* _WHAT THE TASK REQUIRES_
Look at each line of the records and count those with "Write" in them. Please answer with the count alone.

────────────────────────────────────────

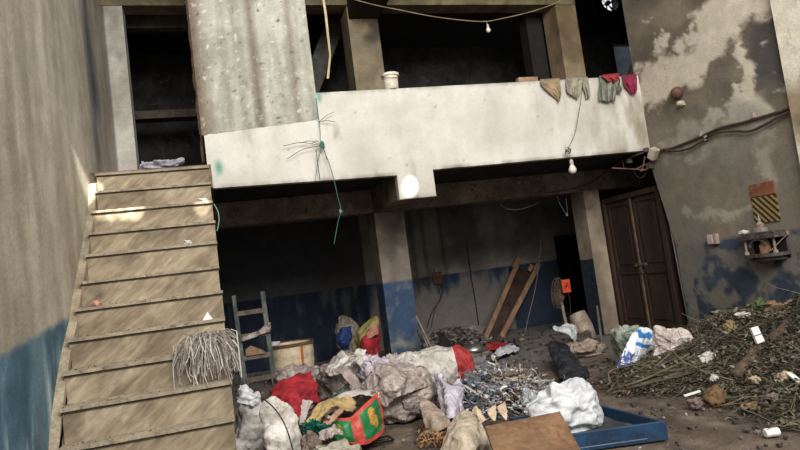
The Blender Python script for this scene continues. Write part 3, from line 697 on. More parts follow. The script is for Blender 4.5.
# green cords
grn = mat('green_cord', (54, 104, 90), (38, 80, 70), rough=.5, bump=0); blk = mat('black_cord', (52, 54, 50), (40, 40, 38), bump=0)
solo('plastic_twine', 'green plastic cord hanging down the white balcony front to below its edge', 'cord', wire([PY(x, y, Y) for x, y, Y in ((316, 98, 8.44), (318, 112, 8.45), (320, 130, 8.44), (321, 142, 8.42), (329, 163, 8.42), (334, 180, 8.4), (338, 198, 8.4), (341, 210, 8.4), (338, 222, 8.4), (334, 244, 8.4))], .0055, 60), grn)
tf = MB(); kc = PY(322, 146, 8.40)
for (x, y) in ((283, 146), (287, 159), (300, 143), (327, 160), (315, 182), (312, 143), (334, 112), (335, 122)):
    e = PY(x, y, 8.42); tf.tube(spline([kc if y > 125 else PY(319, 122, 8.44), (kc+e)/2+Vector((0, 0, .05)) if y > 125 else (PY(319, 122, 8.44)+e)/2+Vector((0, 0, .02)), e], 10), .0045, 4)
solo('cord_tuft', 'dark frayed tuft of cord ends spreading on the white balcony front', 'cord', tf, blk)
g2 = MB()
for k in range(6): g2.tube(spline([kc+Vector((R_.uniform(-.03, .03), -.01, R_.uniform(-.04, .06))) for _ in range(4)], 10), .009, 5)
g2.tube(spline([PY(316, 150, 8.4), PY(318, 165, 8.42), PY(320, 180, 8.42)], 8), .006, 5)
solo('cord_knot', 'green knot in the cord on the white balcony front', 'knot', g2, grn)
k2 = MB(); kc2 = PY(340.5, 211, 8.4)
for k in range(4): k2.tube(spline([kc2+Vector((R_.uniform(-.025, .025), R_.uniform(-.01, .01), R_.uniform(-.03, .03))) for _ in range(4)], 8), .006, 5)
solo('cord_knot', 'smaller pale green knot low on the dangling cord under the balcony', 'knot', k2, mat('pale_green', (120, 160, 140), (90, 130, 112)))
solo('plastic_twine', 'short pale green loop of cord beside the stair edge', 'cord', wire([PY(x, y, 7.9) for x, y in ((214, 204), (218, 212), (219, 221), (217, 231))], .006, 20), mat('aqua_cord', (140, 180, 170), (110, 150, 140), bump=0))

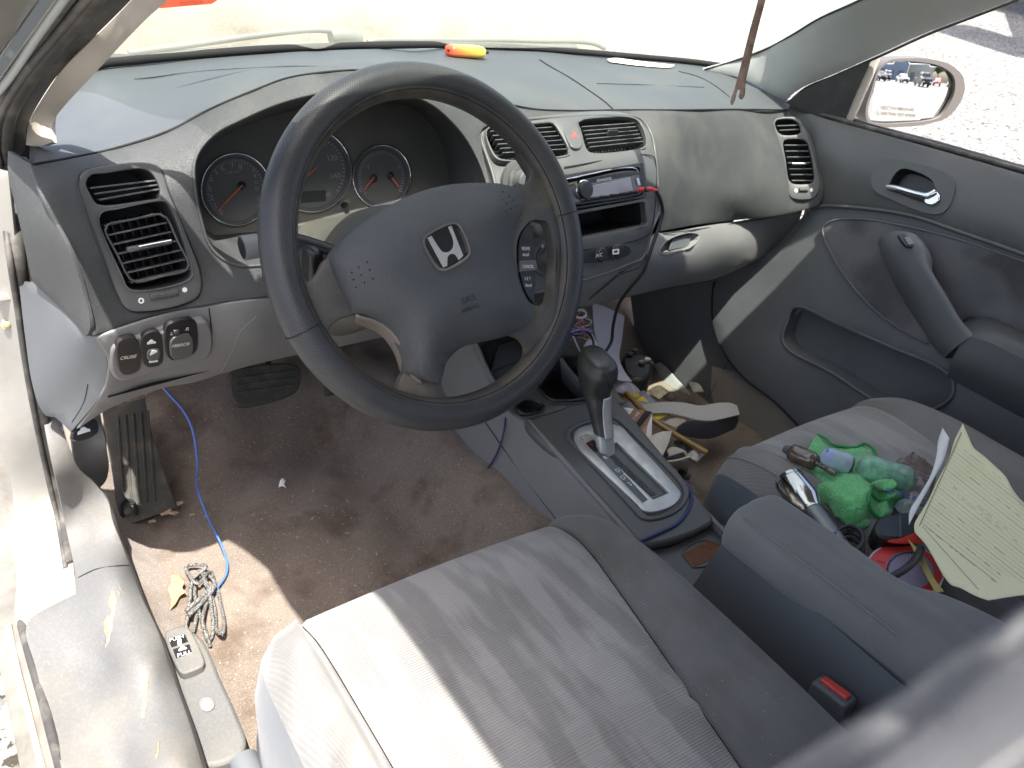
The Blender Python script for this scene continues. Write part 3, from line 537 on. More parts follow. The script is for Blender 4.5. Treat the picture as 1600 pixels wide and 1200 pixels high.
prism('usb_port', [(992, 279, 'c'), (996, 278, 'c'), (999, 289, 'c'), (995, 290, 'c')], FP, .001, .003, M['silver'], rd, bevel=.0003)
kp = UPL(909, 297, FP); lathe('volume_knob', kp, FP[1], [(0, .0125), (.010, .0122), (.012, .011), (.0125, .0)], M['black'], rd); lathe('knob_ring', kp, FP[1], [(-.001, .0142), (.004, .0142), (.005, .0128), (.004, .0124)], M['chrome'], rd)
text('lettering', 'KENWOOD', 943, 281, FP, (1, -.16), 4.2, M['white'], rd, off=.0012)
joined('key_row', [box('s', UPL(x, 313-(x-912)*.16, shift(RP, .006)), (.019, .005, .005), M['black'], None, bevel=.001) for x in range(914, 1000, 15)], rd)
tube('face_trim', [UPL(*p, shift(RP, .004)) for p in [(868, 283), (994, 264), (1000, 275)]], .0012, M['chrome'], rd, seg=6, step=.02)
ring('storage_slot', [(862, 336, 'c'), (1010, 310, 'c'), (1015, 354, 'c'), (862, 384, 'c')], [(867, 341, 'c'), (1006, 315, 'c'), (1010, 351, 'c'), (867, 379, 'c')], RP, -.01, .002, M['panel'], dash)
chamber('storage_bin', [(866, 340, 'c'), (1007, 314, 'c'), (1011, 352, 'c'), (866, 380, 'c')], shift(RP, -.001), .10, M['void'], dash, 1.)
tube('trim_line', [CD([p])[0]+V(0, -.002, .001) for p in [(870, 398), (1005, 372), (1016, 362), (1022, 250), (1012, 243), (880, 262)]], .0009, M['seam'], cp, seg=5)
# climate controls
_q = [CD([p])[0] for p in ((850, 400), (985, 382), (925, 428))]; _n = np.cross(_q[1]-_q[0], _q[2]-_q[0]); _n /= np.linalg.norm(_n); _n = _n if _n@(CAM-_q[0]) > 0 else -_n; BP = (_q[0]+_n*.001, _n)
prism('button_recess', [(905, 402), (912, 393), (970, 383), (982, 386), (984, 395), (975, 401), (915, 411), (908, 410)], BP, .002, .0035, M['black'], cp, bevel=.001)
for (x, y), lab, s in (((936, 398), 'round button marked A/C', 'A/C'), ((962, 393), 'round recirculation button', '')):
    bb = lathe('button', UPL(x, y, BP), BP[1], [(0, .0105), (.007, .0105), (.0085, .009), (.0088, 0)], M['black'], dash, label=lab)
    lathe('button_rim', UPL(x, y, BP), BP[1], [(.0035, .0118), (.0050, .0118), (.0055, .0108), (.0045, .0106)], M['slat'], bb)
    if s: text('lettering', s, x, y+1, shift(BP, .0088), (1, -.15), 6, M['white'], bb)
    else: ring('symbol', [(x-5, y-3, 'c'), (x+5, y-4, 'c'), (x+5, y+4, 'c'), (x-5, y+5, 'c')], [(x-3, y-1, 'c'), (x+3, y-2, 'c'), (x+3, y+2, 'c'), (x-3, y+3, 'c')], shift(BP, .0088), 0, .0005, M['white'], bb, bevel=0)
for (x, y), r, lab in (((835, 352), .020, 'temperature knob seen through the wheel gap'), ((852, 402), .019, 'fan knob marked OFF'), ((812, 285), .022, 'air direction knob above the wheel hub')):
    c0 = CD([(x, y)])[0]; n0 = BP[1]
    kb = lathe('climate_knob', c0-n0*.004, n0, [(0, r*1.35), (.006, r*1.35), (.007, r*1.2)], M['panel'], dash, label=lab)
    lathe('knob_ring', c0, n0, [(.002, r), (.006, r), (.007, r*.9)], M['slat'], kb); lathe('knob_grip', c0, n0, [(.004, r*.82), (.02, r*.75), (.022, r*.6), (.0222, 0)], M['panel'], kb)
    tube('pointer', [c0+n0*.0224+V(0, 0, -r*.55), c0+n0*.0224+V(0, 0, -r*.2)], .0012, M['white'], kb, seg=5)
text('lettering', 'OFF', 853, 385, BP, (1, .12), 6, M['white'], cp, off=.009); text('lettering', '*', 841, 387, BP, (1, 0), 10, M['white'], cp, off=.009)
prism('heat_mark', ell(840, 365, 5, 3, 10), BP, .006, .007, M['red'], cp, bevel=0)
text('lettering', 'ʞ ≈', 815, 276, shift(CLP, 0), (1, .2), 5, M['white'], cp) if False else None
for dx, dy in ((-1, -9), (9, -6)):
    c0 = CD([(812+dx, 283+dy)])[0]+BP[1]*.004; tube('symbol', [c0, c0+V(.004, 0, 0), c0+V(.004, 0, -.005)], .0007, M['white'], cp, seg=5, step=.003)
# ---- passenger side lower panel (glove compartment) and end vent
glC = [(1006, 400, 'y', .15), (915, 438, 'y', .15), (1035, 362, 'y', .235), (1150, 345, 'y', .283), (1281, 322, 'y', .27), (1060, 400, 'y', .225), (1150, 380, 'y', .262), (1250, 345, 'y', .27), (915, 479, 'y', .18), (1037, 452, 'y', .265), (1120, 436, 'y', .295), (1200, 399, 'y', .295), (1250, 340, 'y', .275)]
hd = [(1030, 394), (1040, 378), (1055, 370), (1082, 364), (1092, 368), (1090, 376), (1078, 388), (1060, 393), (1036, 398)]
gl = sheet('glove_compartment', [(915, 440, 'c'), (975, 418), (1004, 402, 'c'), (1024, 364), (1035, 363, 'c'), (1150, 346), (1255, 329, 'c'), (1250, 345), (1235, 372), (1200, 398, 'c'), (1120, 436), (1037, 452), (980, 465), (915, 480, 'c'), (860, 478, 'c'), (860, 450, 'c')], glC, M['lower'], dash, holes=[hd], gap=15, bevel=.003, thick=.005)
GD = Depth(glC); GP = plane3((1030, 394, 'y', .222), (1090, 366, 'y', .243), (1060, 395, 'y', .230))
chamber('handle_recess', hd, GP, .018, M['lower'], gl, .85); tube('handle_edge', [GD([p])[0] for p in hd], .0016, M['lower'], gl, closed=True)
prism('handle_pull', [(1049, 374, 'c'), (1079, 367, 'c'), (1074, 385, 'c'), (1044, 391, 'c')], shift(GP, -.010), 0, .003, M['door'], gl)
tube('seam', [GD([p])[0] for p in [(1035, 366), (1100, 357), (1200, 341), (1252, 333)]], .001, M['seam'], dash, seg=5)
loft('lower_lip', [[GD([p])[0] for p in [(880, 483), (980, 465), (1037, 452), (1120, 436), (1200, 398)]], [GD([p])[0]+V(0, .2, .02) for p in [(880, 483), (980, 465), (1037, 452), (1120, 436), (1200, 398)]]], M['void'], dash, nu=20, nv=4)
PVP = plane3((1208, 190, 'x', .620), (1278, 300, 'x', .672), (1225, 250, 'x', .625))
pv1 = [(1211, 192), (1214, 188), (1240, 187), (1247, 192), (1252, 206), (1248, 210), (1222, 211), (1216, 207)]
pv2 = [(1224, 223), (1226, 219), (1257, 219), (1262, 224), (1272, 270), (1272, 283), (1267, 287), (1238, 287), (1233, 282), (1228, 250)]
PVF = [FD([p])[0] for p in ((1210, 190), (1240, 305), (1278, 300))]; _n = np.cross(PVF[1]-PVF[0], PVF[2]-PVF[0]); _n /= np.linalg.norm(_n); _n = _n if np.dot(_n, CAM-PVF[0]) > 0 else -_n; PVP = (PVF[0]+_n*.004, _n)
v3 = sheet('air_vent', PV, PVP, M['panel'], dash, holes=[pv1, pv2], gap=10, thick=.006, bevel=.001, label='passenger end vent with chrome tab beside the door')
for o_ in (pv1, pv2): chamber('duct', o_, shift(PVP, -.002), .03, M['void'], v3, .9)
slats('louvres', (1226, 227), (1238, 284), (1262, 227), (1272, 284), 7, shift(PVP, -.002), M['slat'], v3, .012, .0022, (0, .97)); slats('upper_louvres', (1213, 194), (1220, 208), (1246, 193), (1251, 206), 2, shift(PVP, -.002), M['slat'], v3, .012, .002, (.2, .7))
a, b = UPL(1238, 256, shift(PVP, .003)), UPL(1259, 256, shift(PVP, .003)); tube('vent_tab', [a, b], .003, M['chrome'], v3, seg=10)
a, b = UPL(1249, 297, shift(PVP, .0)), UPL(1262, 297, shift(PVP, .0)); tube('thumbwheel', [a, b], .0045, M['rubber'], v3, seg=14); prism('air_symbol', ell(1244, 298, 2.5, 3, 12), PVP, .0005, .001, M['white'], v3, bevel=0); prism('air_symbol', ell(1268, 297, 2.5, 3, 12), PVP, .0005, .001, M['white'], v3, bevel=0)
# ================================================================= STEERING COLUMN
WN = V(0, -math.cos(.483), math.sin(.483)); WC = V(-.36, 0, .88); WPL = (WC, WN); Wu = V(1, 0, 0); Wv = np.cross(WN, Wu)
colm = thing('steering_column', 'grey steering column shroud with stalks behind the steering wheel', 'steering column', WC-WN*.15)
def ring_sec(c, rx, ry, n=20): return [c+Wu*rx*math.cos(t)+Wv*ry*math.sin(t) for t in np.linspace(0, 2*math.pi, n)]
loft('shroud', [ring_sec(WC-WN*.05, .047, .045), ring_sec(WC-WN*.07, .056, .056), ring_sec(WC-WN*.12, .062, .066), ring_sec(WC-WN*.22, .072, .072), ring_sec(WC-WN*.30, .09, .08)], M['clus'], colm, nu=40, nv=20)
a = WC-WN*.085; tube('turn_stalk', [a-Wu*.05, U(440, 378, 'y', .11), U(388, 386, 'y', .10), U(377, 388, 'y', .10)], lambda t: .007+.004*min(1, t*2), M['black'], colm, seg=14)
tube('stalk_tip', [U(402, 384, 'y', .10), U(378, 388, 'y', .10)], .0125, M['door'], colm, seg=16)
tube('wiper_stalk', [a+Wu*.05, a+Wu*.15+Wv*.01], lambda t: .007+.003*t, M['black'], colm, seg=12)
c0 = U(480, 405, 'y', .085); lathe('ignition_lock', c0, V(-.5, -.8, .2), [(-.05, .014), (0, .014), (.004, .011), (.0045, 0)], M['black'], colm, seg=20); box('key_slot', U(484, 415, 'y', .07), (.010, .025, .035), M['black'], colm, bevel=.004)
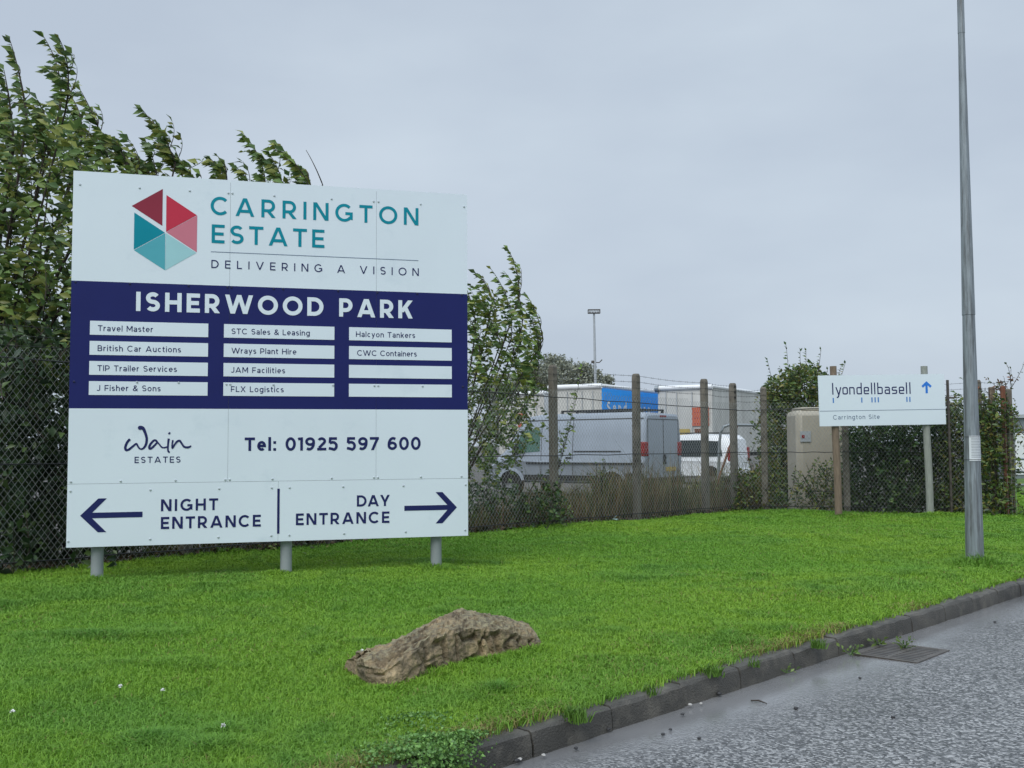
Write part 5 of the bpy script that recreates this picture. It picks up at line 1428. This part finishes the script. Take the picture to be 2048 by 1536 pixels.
# ================================================================== DRAIN, STONES, TWIG, LITTER
dc = kz(1792, 1303)
ds, dq = to_sq(dc.x, dc.y)
dr = thing('drain_grate', sq(ds, -.23, ROAD_Z), 'iron drain grate set in the wet road beside the kerb', 'drain')
mb = MB()
def dbox(s0, s1, q0, q1, z0, z1):
    P = [sq(s, q, z) for z in (z0, z1) for q in (q0, q1) for s in (s0, s1)]
    mb.add(P, [(0, 2, 3, 1), (4, 5, 7, 6), (0, 1, 5, 4), (2, 6, 7, 3), (0, 4, 6, 2), (1, 3, 7, 5)])
sA, sB, qA, qB = ds - .22, ds + .22, -.40, -.05
zr0, zr1 = ROAD_Z - .03, ROAD_Z + .0035
for s0, s1, q0, q1 in ((sA, sB, qA, qA + .03), (sA, sB, qB - .03, qB), (sA, sA + .03, qA + .03, qB - .03), (sB - .03, sB, qA + .03, qB - .03)): dbox(s0, s1, q0, q1, zr0, zr1)
mb.build('frame', M['iron'], dr, smooth=0)
mb = MB()
k = 0
s0 = sA + .045
while s0 < sB - .05:
    dbox(s0, s0 + .022, qA + .032, qB - .032, zr0, zr1 - .001); s0 += .042
dbox(sA + .032, sB - .032, (qA + qB) / 2 - .012, (qA + qB) / 2 + .012, zr0, zr1 - .0003)
mb.build('bars', M['iron'], dr, smooth=0)
MB().add([sq(sA + .03, qA + .03, ROAD_Z + .0008), sq(sB - .03, qA + .03, ROAD_Z + .0008), sq(sB - .03, qB - .03, ROAD_Z + .0008), sq(sA + .03, qB - .03, ROAD_Z + .0008)], [(0, 1, 2, 3)]).build('slot_shade', M['black_plastic'], dr, smooth=0)  # dark sheet at road level, painted as the shade under the bars
M['stone'] = mat('dark loose stone', (.03, .03, .032), .6, .3, 30); M['stone_pale'] = mat('pale chip', (.38, .37, .35), .7, .2, 30)
def stone(px, py, r_, m, lab, grp):
    p = kz(px, py)
    bm = bmesh.new(); bmesh.ops.create_icosphere(bm, subdivisions=2, radius=r_)
    for v in bm.verts: v.co *= random.uniform(.75, 1.15); v.co.z *= .6
    me = bpy.data.meshes.new('stone'); bm.to_mesh(me); bm.free(); me.materials.append(M[m])
    o = bpy.data.objects.new('stone', me); COL.objects.link(o); o.location = p + Vector((0, 0, r_ * .4)); tag(o, lab, 'stone', grp)
for px, py, r_ in ((1034, 1524, .012), (1217, 1460, .010), (1385, 1390, .012), (1438, 1389, .013), (1365, 1430, .009), (1341, 1460, .008), (1326, 1470, .009), (1592, 1418, .011), (1398, 1478, .009), (1786, 1436, .010), (1152, 1498, .009), (1720, 1357, .008), (1990, 1245, .010)):
    stone(px, py, r_, 'stone', 'small dark loose stone lying on the wet road', 'dark loose stones on the road')
for px, py, r_ in ((1087, 1512, .009), (1380, 1411, .010), (1402, 1408, .007), (1425, 1388, .010), (1040, 1520, .009)):
    stone(px, py, r_, 'stone_pale', 'small pale stone chip lying near the kerb foot', 'pale chips by the kerb')
a, b = kz(1502, 1401), kz(1534, 1407)
tw = MB().tube([a, a.lerp(b, .5) + Vector((0, 0, .006)), b], [.003, .004, .002], 5).build('twig', M['bark'])
tag(tw, 'thin dark twig lying on the road below the kerb', 'twig')
c = gnd(1215, 1046)
mb = MB()
for k in range(7):
    p = c + Vector((rng.uniform(-.12, .12), rng.uniform(-.03, .03), rng.uniform(.02, .07)))
    v = [p + Vector((rng.uniform(-.07, .07), rng.uniform(-.03, .03), rng.uniform(-.02, .04))) for _ in range(3)]
    mb.add(v, [(0, 1, 2)])
M['litter'] = mat('crumpled pale green plastic', (.30, .42, .40), .35, .2)
tag(mb.build('litter', M['litter'], smooth=0), 'crumpled pale plastic litter at the fence foot', 'litter')
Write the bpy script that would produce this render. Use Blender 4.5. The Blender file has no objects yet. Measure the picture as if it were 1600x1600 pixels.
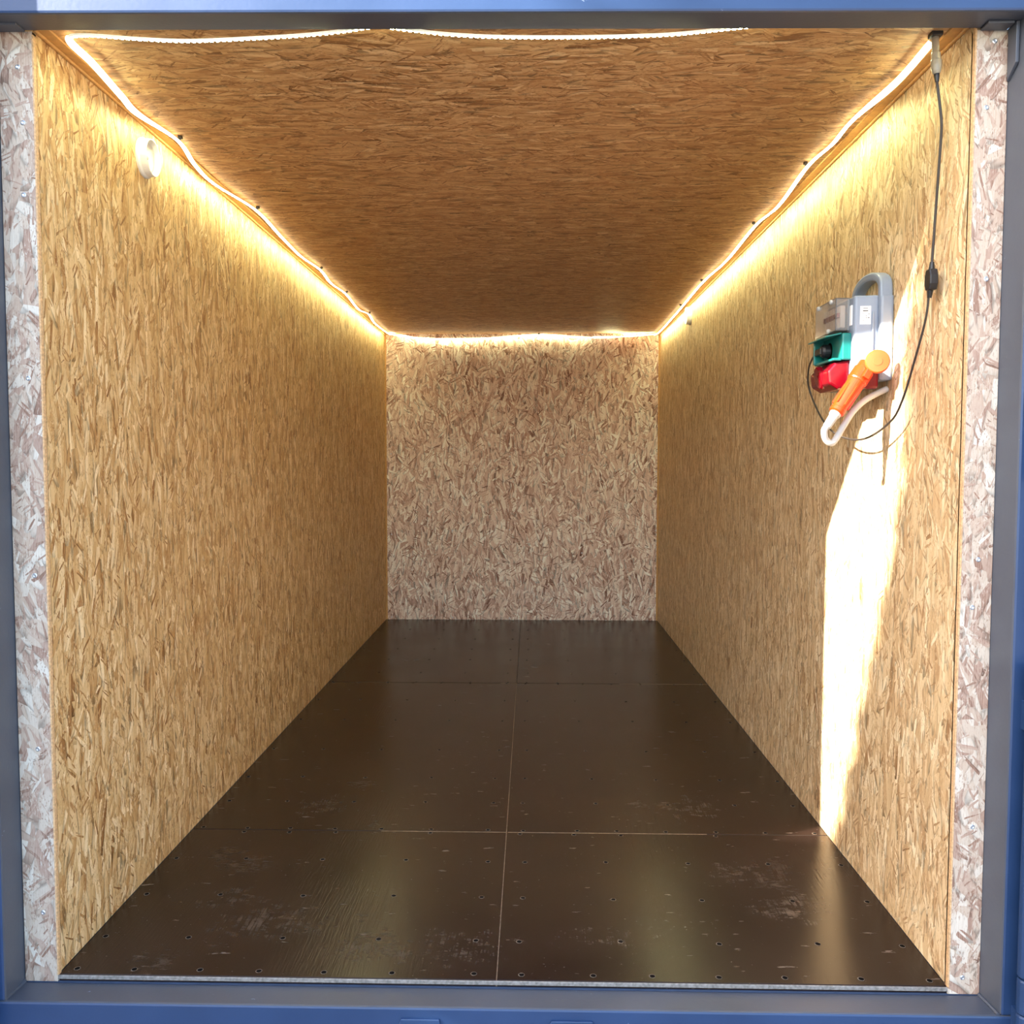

────────────────────────────────────────

* _FULL SOLUTION_
4